Profughi libici, no all’asilo politico
La decisione del tribunale di Milano. E da Mantova parte una raffica di ricorsi

No allo status di rifugiati politici per i profughi fuggiti dalla Libia. La stragrande maggioranza delle richieste di asilo è stata bocciata dalla commissione regionale che, in una parola, sollecita la loro partenza dal nostro Paese. Sono trentamila, in tutt’Italia, coloro che si trovano in questa condizione e, tra loro, anche i 24 ospiti della Caritas di Mantova. Contro questi provvedimenti anche l’Onu ha lanciato un appello al governo italiano. Ma più concretamente alcuni avvocati del foro di Mantova stanno presentando, gratuitamente, una raffica di ricorsi al tribunale di Milano, contro le decisioni della Commissione per il riconoscimento della protezione internazionale.

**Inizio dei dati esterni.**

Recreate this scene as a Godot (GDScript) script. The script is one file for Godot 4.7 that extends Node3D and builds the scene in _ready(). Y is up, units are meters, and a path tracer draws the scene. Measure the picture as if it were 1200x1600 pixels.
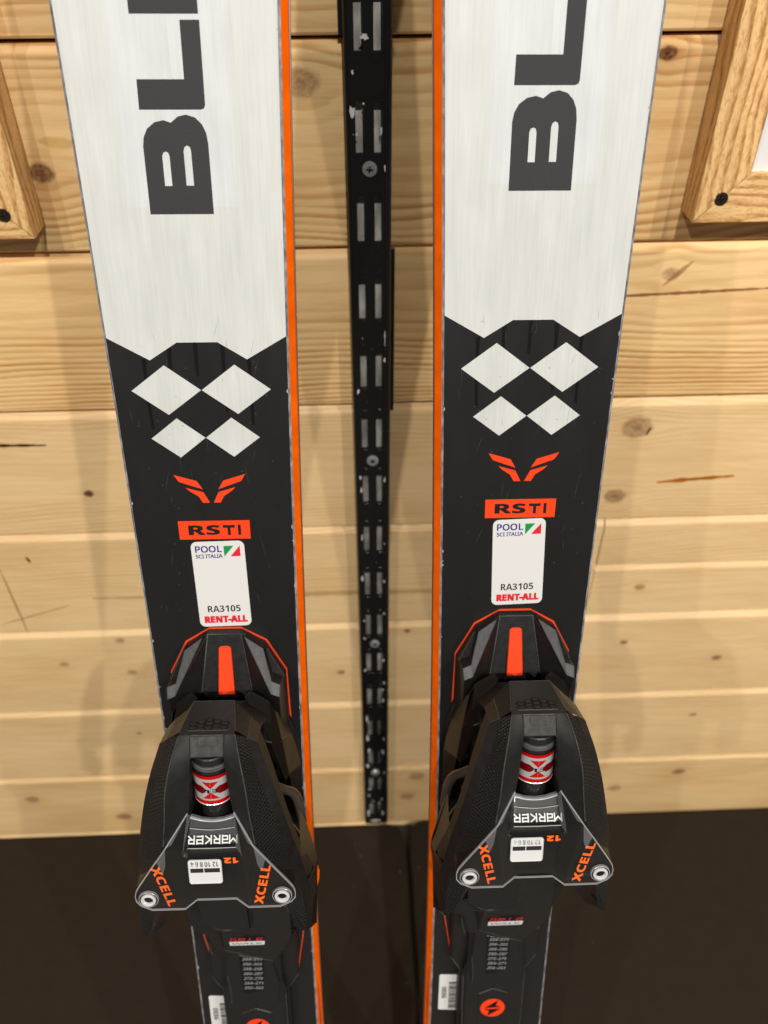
extends Node3D
# A pair of skis leaning against a pine-clad wall, seen from close by. Units: metres; most shapes are written in millimetres.

const Y0 := 0.3654                    # height of the wall's lowest visible board joint above the room floor
const FACE := Vector3(0, 200, 360)    # outward side of shells in ski coordinates (u across, s along, n up from the topsheet)
var M := {}
var used := {}
var org := Vector3.ZERO               # added to every millimetre coordinate of the part being built
var rng := RandomNumberGenerator.new()


func _ready() -> void:
	rng.seed = 71
	# ---- camera, surroundings, lamps
	var cam := Camera3D.new()
	cam.name = "camera"
	var lens := CameraAttributesPhysical.new()
	lens.frustum_focal_length = 26.0
	lens.exposure_aperture = 9.0
	lens.frustum_focus_distance = 0.37
	cam.attributes = lens
	add_child(cam)
	cam.position = Vector3(-0.00796, 0.80737 + Y0, 0.51293)
	cam.rotation = Vector3(-0.699338, -0.033846, -0.005314)
	cam.projection = Camera3D.PROJECTION_FRUSTUM
	cam.near = 0.02
	cam.far = 30.0
	cam.size = 2.0 * 0.02 * 800.0 / 1266.36
	var we := WorldEnvironment.new()
	we.name = "surroundings"
	var env := Environment.new()
	env.background_mode = Environment.BG_COLOR
	env.background_color = Color(0.115, 0.11, 0.103).linear_to_srgb()
	env.tonemap_mode = Environment.TONE_MAPPER_LINEAR
	env.tonemap_exposure = 1.0
	env.sdfgi_enabled = true
	env.ssao_enabled = true
	env.ssil_enabled = true
	we.environment = env
	add_child(we)
	for lx in [[-1.83, 0.45], [-1.1, 0.48], [0.22, 0.95], [1.175, 0.70], [2.075, 0.72]]:  # the middle one is added to fill the dark wall between the skis
		var l := OmniLight3D.new()
		l.name = "ceiling_and_fill_light"
		l.light_color = Color(1.0, 0.985, 0.96)
		l.light_energy = 5.4 * lx[1]
		l.light_size = 0.028
		l.omni_range = 9.0
		l.omni_attenuation = 2.0
		l.shadow_enabled = true
		l.position = Vector3(lx[0], 2.77 + Y0, 2.5)
		add_child(l, true)
	make_materials()
	build_wall()
	build_floor()
	build_rail()
	build_frames()
	build_ski("ski", -1)
	build_ski("ski", 1)


# ------------------------------------------------------------------ small helpers
func fresh(called: String) -> String:
	if not used.has(called):
		used[called] = 0
		return called
	used[called] += 1
	return "%s_%03d" % [called, used[called]]


func tag(o: Node, label: String, category: String, group := "") -> void:
	o.set_meta("label", label)
	o.set_meta("category", category)
	if group:
		o.set_meta("group", group)


func thing(called: String, label: String, category: String, group := "") -> Node3D:
	var o := Node3D.new()
	o.name = fresh(called)
	add_child(o)
	tag(o, label, category, group)
	return o


func put(called: String, m: Mesh, mat: Material, parent: Node) -> MeshInstance3D:
	var o := MeshInstance3D.new()
	var n := called
	var k := 0
	while parent.has_node(NodePath(n)):
		k += 1
		n = "%s_%03d" % [called, k]
	o.name = n
	o.mesh = m
	o.material_override = mat
	parent.add_child(o)
	return o


func stuff(o: Node) -> Node:
	o.set_meta("kind", "stuff")
	return o


func begin() -> SurfaceTool:
	var st := SurfaceTool.new()
	st.begin(Mesh.PRIMITIVE_TRIANGLES)
	return st


func vx(st: SurfaceTool, p: Vector3, n: Vector3, uv := Vector2.ZERO) -> void:
	st.set_normal(n)
	st.set_uv(uv)
	st.add_vertex((p + org) * 0.001)


# a, b, c run counter-clockwise as seen from the side that na points to (or the other way round: it is put right here)
func tri(st: SurfaceTool, a: Vector3, b: Vector3, c: Vector3, na: Vector3, nb: Vector3, nc: Vector3, ua := Vector2.ZERO, ub := Vector2.ZERO, uc := Vector2.ZERO) -> void:
	if (b - a).cross(c - a).dot(na + nb + nc) > 0:
		vx(st, a, na, ua); vx(st, c, nc, uc); vx(st, b, nb, ub)
	else:
		vx(st, a, na, ua); vx(st, b, nb, ub); vx(st, c, nc, uc)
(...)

In questo modo i profughi potranno allungare i tempi di permanenza in Italia, fino a quando il contenzioso non sarà risolto. Lo Stato italiano poteva scegliere altre forme di permesso: quello umanitario, per esempio, che prevede un limite di tempo entro il quale si può trovare un lavoro e rimanere.
«Lo status di rifugiato - commenta Andrea Benedini, responsabile della Casa di accoglienza San Luigi di Te Brunetti - è la peggior forma che lo Stato poteva individuare per ospitare questa gente. Soldi spesi inutilmente, perché alla fine di tutto questo percorso non rimane loro alcuna alternativa. Non possono cercare un lavoro e per assurdo, anche se lo trovassero a tempo indeterminato, dovrebbero comunque andarsene». Ma c’è poi un’altra questione aperta. Quella dei documenti. Come fanno tutte queste persone a tornare nei loro paesi d’origine se non possono dimostrare la loro identità?

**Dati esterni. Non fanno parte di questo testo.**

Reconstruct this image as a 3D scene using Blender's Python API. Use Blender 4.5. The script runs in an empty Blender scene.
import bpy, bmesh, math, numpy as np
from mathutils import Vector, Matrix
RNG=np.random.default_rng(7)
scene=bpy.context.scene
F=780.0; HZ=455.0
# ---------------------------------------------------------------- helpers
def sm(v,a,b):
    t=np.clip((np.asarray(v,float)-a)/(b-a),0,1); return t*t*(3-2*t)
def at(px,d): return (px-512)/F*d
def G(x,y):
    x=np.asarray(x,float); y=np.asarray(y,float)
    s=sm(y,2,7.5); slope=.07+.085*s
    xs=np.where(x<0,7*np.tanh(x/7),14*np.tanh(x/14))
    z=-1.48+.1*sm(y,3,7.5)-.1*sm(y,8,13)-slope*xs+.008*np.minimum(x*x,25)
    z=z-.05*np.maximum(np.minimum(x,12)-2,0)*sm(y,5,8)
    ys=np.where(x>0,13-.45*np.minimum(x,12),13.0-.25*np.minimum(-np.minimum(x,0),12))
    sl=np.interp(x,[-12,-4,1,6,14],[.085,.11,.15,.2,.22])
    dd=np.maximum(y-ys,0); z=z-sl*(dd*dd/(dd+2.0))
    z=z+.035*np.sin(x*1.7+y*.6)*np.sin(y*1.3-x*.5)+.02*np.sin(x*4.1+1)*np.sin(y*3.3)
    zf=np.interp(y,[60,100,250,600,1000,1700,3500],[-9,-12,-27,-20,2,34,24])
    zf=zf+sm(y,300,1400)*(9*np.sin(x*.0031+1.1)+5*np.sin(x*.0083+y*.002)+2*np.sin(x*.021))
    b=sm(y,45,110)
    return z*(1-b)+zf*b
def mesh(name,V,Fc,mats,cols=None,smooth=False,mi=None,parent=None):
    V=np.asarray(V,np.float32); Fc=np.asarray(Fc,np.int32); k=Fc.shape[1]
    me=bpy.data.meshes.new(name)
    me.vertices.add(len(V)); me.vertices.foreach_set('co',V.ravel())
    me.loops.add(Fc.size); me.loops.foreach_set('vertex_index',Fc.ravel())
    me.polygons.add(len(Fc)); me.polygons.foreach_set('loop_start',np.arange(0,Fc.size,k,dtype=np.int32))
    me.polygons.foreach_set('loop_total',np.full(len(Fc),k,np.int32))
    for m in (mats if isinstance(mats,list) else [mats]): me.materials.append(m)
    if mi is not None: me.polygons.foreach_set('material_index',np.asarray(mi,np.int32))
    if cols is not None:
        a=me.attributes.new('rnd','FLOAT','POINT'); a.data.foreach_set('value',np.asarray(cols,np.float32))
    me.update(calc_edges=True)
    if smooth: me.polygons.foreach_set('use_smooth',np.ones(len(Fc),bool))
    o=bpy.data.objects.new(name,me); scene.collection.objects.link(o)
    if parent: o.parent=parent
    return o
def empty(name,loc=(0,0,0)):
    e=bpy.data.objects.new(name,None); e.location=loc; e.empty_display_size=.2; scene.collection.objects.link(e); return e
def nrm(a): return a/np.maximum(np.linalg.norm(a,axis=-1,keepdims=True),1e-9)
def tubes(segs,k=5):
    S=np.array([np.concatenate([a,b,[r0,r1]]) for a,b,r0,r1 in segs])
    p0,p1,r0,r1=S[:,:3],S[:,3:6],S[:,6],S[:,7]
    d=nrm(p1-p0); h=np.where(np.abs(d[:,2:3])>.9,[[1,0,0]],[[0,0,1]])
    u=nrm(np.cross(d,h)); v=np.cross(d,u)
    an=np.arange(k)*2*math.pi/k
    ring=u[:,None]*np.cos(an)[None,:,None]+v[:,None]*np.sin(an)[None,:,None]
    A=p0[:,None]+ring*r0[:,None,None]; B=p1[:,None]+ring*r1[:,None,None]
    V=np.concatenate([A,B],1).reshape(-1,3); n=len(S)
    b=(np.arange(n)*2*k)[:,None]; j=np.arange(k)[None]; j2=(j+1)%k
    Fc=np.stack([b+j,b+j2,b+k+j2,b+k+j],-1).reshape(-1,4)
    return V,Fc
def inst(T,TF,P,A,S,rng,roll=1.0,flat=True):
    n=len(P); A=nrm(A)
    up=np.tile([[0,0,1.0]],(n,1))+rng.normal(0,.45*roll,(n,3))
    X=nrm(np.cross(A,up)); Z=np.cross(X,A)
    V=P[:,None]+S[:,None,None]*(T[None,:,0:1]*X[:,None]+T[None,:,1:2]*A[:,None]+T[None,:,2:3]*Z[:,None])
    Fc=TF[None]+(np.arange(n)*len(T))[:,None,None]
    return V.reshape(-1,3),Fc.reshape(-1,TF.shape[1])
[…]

La prima cosa che le ambasciate chiedono sono i certificati di nascita che nessuno di loro possiede. Gran parte dei profughi sono fuggiti dalle persecuzioni in patria, sono approdati in Libia per lavorare ma poi anche in quel paese africano la situazione è diventata insostenibile.
L’Alto Commissariato delle Nazioni Unite per i rifugiati invita l’Italia a istituire un programma di ritorno volontario assistito nel paese nordafricano, attraverso accordi con il governo transitorio.